** Begin **

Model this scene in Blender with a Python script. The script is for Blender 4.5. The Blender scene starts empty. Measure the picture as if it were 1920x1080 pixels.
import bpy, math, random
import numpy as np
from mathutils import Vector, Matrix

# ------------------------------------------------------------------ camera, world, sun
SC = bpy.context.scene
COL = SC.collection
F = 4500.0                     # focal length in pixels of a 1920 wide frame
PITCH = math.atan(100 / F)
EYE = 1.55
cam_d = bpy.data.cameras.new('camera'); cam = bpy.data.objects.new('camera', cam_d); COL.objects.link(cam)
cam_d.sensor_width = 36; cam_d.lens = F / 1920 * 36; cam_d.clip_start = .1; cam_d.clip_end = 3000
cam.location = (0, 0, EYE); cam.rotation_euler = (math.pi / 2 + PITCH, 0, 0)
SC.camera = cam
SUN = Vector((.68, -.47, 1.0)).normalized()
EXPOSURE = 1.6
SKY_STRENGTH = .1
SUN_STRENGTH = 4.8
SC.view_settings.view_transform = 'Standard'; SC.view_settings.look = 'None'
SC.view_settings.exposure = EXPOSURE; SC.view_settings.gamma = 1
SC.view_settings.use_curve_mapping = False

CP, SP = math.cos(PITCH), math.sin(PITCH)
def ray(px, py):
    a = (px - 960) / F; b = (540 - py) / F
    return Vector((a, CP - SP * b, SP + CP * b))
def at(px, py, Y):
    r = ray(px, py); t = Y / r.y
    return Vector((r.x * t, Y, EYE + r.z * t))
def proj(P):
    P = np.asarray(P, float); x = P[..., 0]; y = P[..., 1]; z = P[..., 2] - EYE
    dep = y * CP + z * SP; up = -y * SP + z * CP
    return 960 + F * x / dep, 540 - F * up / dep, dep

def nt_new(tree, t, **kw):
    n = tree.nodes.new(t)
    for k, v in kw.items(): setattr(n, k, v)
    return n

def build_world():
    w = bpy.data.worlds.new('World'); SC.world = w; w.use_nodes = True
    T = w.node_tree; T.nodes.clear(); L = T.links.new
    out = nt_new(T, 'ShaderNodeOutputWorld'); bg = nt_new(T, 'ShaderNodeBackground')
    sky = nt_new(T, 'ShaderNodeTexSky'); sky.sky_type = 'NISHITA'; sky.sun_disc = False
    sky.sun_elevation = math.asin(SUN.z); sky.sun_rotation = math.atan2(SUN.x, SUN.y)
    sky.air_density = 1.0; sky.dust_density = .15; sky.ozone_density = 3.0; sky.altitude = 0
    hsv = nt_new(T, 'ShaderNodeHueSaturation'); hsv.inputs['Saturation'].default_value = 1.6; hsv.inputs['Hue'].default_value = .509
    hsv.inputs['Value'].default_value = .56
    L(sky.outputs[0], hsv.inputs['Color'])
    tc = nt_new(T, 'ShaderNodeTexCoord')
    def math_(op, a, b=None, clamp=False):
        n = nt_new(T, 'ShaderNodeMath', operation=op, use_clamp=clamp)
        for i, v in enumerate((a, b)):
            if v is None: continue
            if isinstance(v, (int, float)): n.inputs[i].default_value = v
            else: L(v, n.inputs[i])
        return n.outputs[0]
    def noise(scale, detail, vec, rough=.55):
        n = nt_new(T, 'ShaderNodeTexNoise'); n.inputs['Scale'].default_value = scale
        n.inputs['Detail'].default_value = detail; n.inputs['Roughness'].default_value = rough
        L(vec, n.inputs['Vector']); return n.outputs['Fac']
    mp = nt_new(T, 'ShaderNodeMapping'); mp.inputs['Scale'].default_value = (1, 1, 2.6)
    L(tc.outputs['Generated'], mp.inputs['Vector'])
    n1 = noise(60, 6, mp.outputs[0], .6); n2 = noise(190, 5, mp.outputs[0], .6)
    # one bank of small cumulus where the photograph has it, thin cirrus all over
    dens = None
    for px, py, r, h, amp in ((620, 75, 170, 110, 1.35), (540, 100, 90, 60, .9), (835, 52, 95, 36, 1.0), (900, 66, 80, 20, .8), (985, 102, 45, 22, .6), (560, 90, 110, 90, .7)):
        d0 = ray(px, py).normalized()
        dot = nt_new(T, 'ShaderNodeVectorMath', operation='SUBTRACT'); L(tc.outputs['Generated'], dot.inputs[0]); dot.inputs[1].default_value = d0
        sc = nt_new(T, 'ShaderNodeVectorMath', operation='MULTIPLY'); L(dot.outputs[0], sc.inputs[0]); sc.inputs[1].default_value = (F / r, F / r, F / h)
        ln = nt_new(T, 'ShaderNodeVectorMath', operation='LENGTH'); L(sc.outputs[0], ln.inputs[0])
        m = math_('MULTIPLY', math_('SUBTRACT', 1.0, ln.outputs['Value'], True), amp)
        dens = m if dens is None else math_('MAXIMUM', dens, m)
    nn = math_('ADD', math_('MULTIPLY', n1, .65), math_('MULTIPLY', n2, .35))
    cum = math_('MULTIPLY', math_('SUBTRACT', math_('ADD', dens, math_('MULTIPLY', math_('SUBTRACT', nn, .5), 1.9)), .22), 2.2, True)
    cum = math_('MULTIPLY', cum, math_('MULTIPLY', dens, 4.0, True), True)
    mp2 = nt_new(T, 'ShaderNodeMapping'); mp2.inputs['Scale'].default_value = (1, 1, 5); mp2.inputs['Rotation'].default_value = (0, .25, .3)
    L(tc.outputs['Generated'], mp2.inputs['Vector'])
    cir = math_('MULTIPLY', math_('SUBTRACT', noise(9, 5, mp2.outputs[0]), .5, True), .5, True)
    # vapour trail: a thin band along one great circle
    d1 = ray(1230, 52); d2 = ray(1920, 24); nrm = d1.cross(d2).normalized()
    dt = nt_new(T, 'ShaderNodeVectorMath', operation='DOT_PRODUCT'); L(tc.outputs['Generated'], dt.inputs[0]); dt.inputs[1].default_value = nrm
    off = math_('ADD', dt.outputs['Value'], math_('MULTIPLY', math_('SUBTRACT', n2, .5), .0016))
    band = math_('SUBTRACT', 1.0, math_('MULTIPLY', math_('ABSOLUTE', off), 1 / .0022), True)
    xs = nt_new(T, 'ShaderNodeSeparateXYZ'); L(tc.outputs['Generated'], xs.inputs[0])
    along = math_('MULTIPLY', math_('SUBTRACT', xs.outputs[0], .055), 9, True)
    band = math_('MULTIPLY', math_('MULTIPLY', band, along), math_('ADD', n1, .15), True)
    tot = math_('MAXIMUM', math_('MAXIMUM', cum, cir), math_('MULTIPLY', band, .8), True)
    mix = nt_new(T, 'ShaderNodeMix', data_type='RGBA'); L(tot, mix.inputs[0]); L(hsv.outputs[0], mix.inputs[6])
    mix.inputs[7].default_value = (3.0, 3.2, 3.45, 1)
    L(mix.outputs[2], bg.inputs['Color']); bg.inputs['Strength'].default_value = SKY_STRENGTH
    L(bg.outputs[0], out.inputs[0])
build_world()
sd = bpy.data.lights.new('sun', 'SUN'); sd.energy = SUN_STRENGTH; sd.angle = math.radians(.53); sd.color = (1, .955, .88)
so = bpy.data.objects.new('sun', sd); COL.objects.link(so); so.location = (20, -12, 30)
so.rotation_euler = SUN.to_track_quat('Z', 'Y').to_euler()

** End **

### EXERCISE INSTRUCTIONS
Quote each line of the listing above exactly.

### RESPONSE FOR THIS EXERCISE
Model this scene in Blender with a Python script. The script is for Blender 4.5. The Blender scene starts empty. Measure the picture as if it were 1920x1080 pixels.
import bpy, math, random
import numpy as np
from mathutils import Vector, Matrix

# ------------------------------------------------------------------ camera, world, sun
SC = bpy.context.scene
COL = SC.collection
F = 4500.0                     # focal length in pixels of a 1920 wide frame
PITCH = math.atan(100 / F)
EYE = 1.55
cam_d = bpy.data.cameras.new('camera'); cam = bpy.data.objects.new('camera', cam_d); COL.objects.link(cam)
cam_d.sensor_width = 36; cam_d.lens = F / 1920 * 36; cam_d.clip_start = .1; cam_d.clip_end = 3000
cam.location = (0, 0, EYE); cam.rotation_euler = (math.pi / 2 + PITCH, 0, 0)
SC.camera = cam
SUN = Vector((.68, -.47, 1.0)).normalized()
EXPOSURE = 1.6
SKY_STRENGTH = .1
SUN_STRENGTH = 4.8
SC.view_settings.view_transform = 'Standard'; SC.view_settings.look = 'None'
SC.view_settings.exposure = EXPOSURE; SC.view_settings.gamma = 1
SC.view_settings.use_curve_mapping = False

CP, SP = math.cos(PITCH), math.sin(PITCH)
def ray(px, py):
    a = (px - 960) / F; b = (540 - py) / F
    return Vector((a, CP - SP * b, SP + CP * b))
def at(px, py, Y):
    r = ray(px, py); t = Y / r.y
    return Vector((r.x * t, Y, EYE + r.z * t))
def proj(P):
    P = np.asarray(P, float); x = P[..., 0]; y = P[..., 1]; z = P[..., 2] - EYE
    dep = y * CP + z * SP; up = -y * SP + z * CP
    return 960 + F * x / dep, 540 - F * up / dep, dep

def nt_new(tree, t, **kw):
    n = tree.nodes.new(t)
    for k, v in kw.items(): setattr(n, k, v)
    return n

def build_world():
    w = bpy.data.worlds.new('World'); SC.world = w; w.use_nodes = True
    T = w.node_tree; T.nodes.clear(); L = T.links.new
    out = nt_new(T, 'ShaderNodeOutputWorld'); bg = nt_new(T, 'ShaderNodeBackground')
    sky = nt_new(T, 'ShaderNodeTexSky'); sky.sky_type = 'NISHITA'; sky.sun_disc = False
    sky.sun_elevation = math.asin(SUN.z); sky.sun_rotation = math.atan2(SUN.x, SUN.y)
    sky.air_density = 1.0; sky.dust_density = .15; sky.ozone_density = 3.0; sky.altitude = 0
    hsv = nt_new(T, 'ShaderNodeHueSaturation'); hsv.inputs['Saturation'].default_value = 1.6; hsv.inputs['Hue'].default_value = .509
    hsv.inputs['Value'].default_value = .56
    L(sky.outputs[0], hsv.inputs['Color'])
    tc = nt_new(T, 'ShaderNodeTexCoord')
    def math_(op, a, b=None, clamp=False):
        n = nt_new(T, 'ShaderNodeMath', operation=op, use_clamp=clamp)
        for i, v in enumerate((a, b)):
            if v is None: continue
            if isinstance(v, (int, float)): n.inputs[i].default_value = v
            else: L(v, n.inputs[i])
        return n.outputs[0]
    def noise(scale, detail, vec, rough=.55):
        n = nt_new(T, 'ShaderNodeTexNoise'); n.inputs['Scale'].default_value = scale
        n.inputs['Detail'].default_value = detail; n.inputs['Roughness'].default_value = rough
        L(vec, n.inputs['Vector']); return n.outputs['Fac']
    mp = nt_new(T, 'ShaderNodeMapping'); mp.inputs['Scale'].default_value = (1, 1, 2.6)
    L(tc.outputs['Generated'], mp.inputs['Vector'])
    n1 = noise(60, 6, mp.outputs[0], .6); n2 = noise(190, 5, mp.outputs[0], .6)
    # one bank of small cumulus where the photograph has it, thin cirrus all over
    dens = None
    for px, py, r, h, amp in ((620, 75, 170, 110, 1.35), (540, 100, 90, 60, .9), (835, 52, 95, 36, 1.0), (900, 66, 80, 20, .8), (985, 102, 45, 22, .6), (560, 90, 110, 90, .7)):
        d0 = ray(px, py).normalized()
        dot = nt_new(T, 'ShaderNodeVectorMath', operation='SUBTRACT'); L(tc.outputs['Generated'], dot.inputs[0]); dot.inputs[1].default_value = d0
        sc = nt_new(T, 'ShaderNodeVectorMath', operation='MULTIPLY'); L(dot.outputs[0], sc.inputs[0]); sc.inputs[1].default_value = (F / r, F / r, F / h)
        ln = nt_new(T, 'ShaderNodeVectorMath', operation='LENGTH'); L(sc.outputs[0], ln.inputs[0])
        m = math_('MULTIPLY', math_('SUBTRACT', 1.0, ln.outputs['Value'], True), amp)
        dens = m if dens is None else math_('MAXIMUM', dens, m)
    nn = math_('ADD', math_('MULTIPLY', n1, .65), math_('MULTIPLY', n2, .35))
    cum = math_('MULTIPLY', math_('SUBTRACT', math_('ADD', dens, math_('MULTIPLY', math_('SUBTRACT', nn, .5), 1.9)), .22), 2.2, True)
    cum = math_('MULTIPLY', cum, math_('MULTIPLY', dens, 4.0, True), True)
    mp2 = nt_new(T, 'ShaderNodeMapping'); mp2.inputs['Scale'].default_value = (1, 1, 5); mp2.inputs['Rotation'].default_value = (0, .25, .3)
    L(tc.outputs['Generated'], mp2.inputs['Vector'])
    cir = math_('MULTIPLY', math_('SUBTRACT', noise(9, 5, mp2.outputs[0]), .5, True), .5, True)
    # vapour trail: a thin band along one great circle
    d1 = ray(1230, 52); d2 = ray(1920, 24); nrm = d1.cross(d2).normalized()
    dt = nt_new(T, 'ShaderNodeVectorMath', operation='DOT_PRODUCT'); L(tc.outputs['Generated'], dt.inputs[0]); dt.inputs[1].default_value = nrm
    off = math_('ADD', dt.outputs['Value'], math_('MULTIPLY', math_('SUBTRACT', n2, .5), .0016))
    band = math_('SUBTRACT', 1.0, math_('MULTIPLY', math_('ABSOLUTE', off), 1 / .0022), True)
    xs = nt_new(T, 'ShaderNodeSeparateXYZ'); L(tc.outputs['Generated'], xs.inputs[0])
    along = math_('MULTIPLY', math_('SUBTRACT', xs.outputs[0], .055), 9, True)
    band = math_('MULTIPLY', math_('MULTIPLY', band, along), math_('ADD', n1, .15), True)
    tot = math_('MAXIMUM', math_('MAXIMUM', cum, cir), math_('MULTIPLY', band, .8), True)
    mix = nt_new(T, 'ShaderNodeMix', data_type='RGBA'); L(tot, mix.inputs[0]); L(hsv.outputs[0], mix.inputs[6])
    mix.inputs[7].default_value = (3.0, 3.2, 3.45, 1)
    L(mix.outputs[2], bg.inputs['Color']); bg.inputs['Strength'].default_value = SKY_STRENGTH
    L(bg.outputs[0], out.inputs[0])
build_world()
sd = bpy.data.lights.new('sun', 'SUN'); sd.energy = SUN_STRENGTH; sd.angle = math.radians(.53); sd.color = (1, .955, .88)
so = bpy.data.objects.new('sun', sd); COL.objects.link(so); so.location = (20, -12, 30)
so.rotation_euler = SUN.to_track_quat('Z', 'Y').to_euler()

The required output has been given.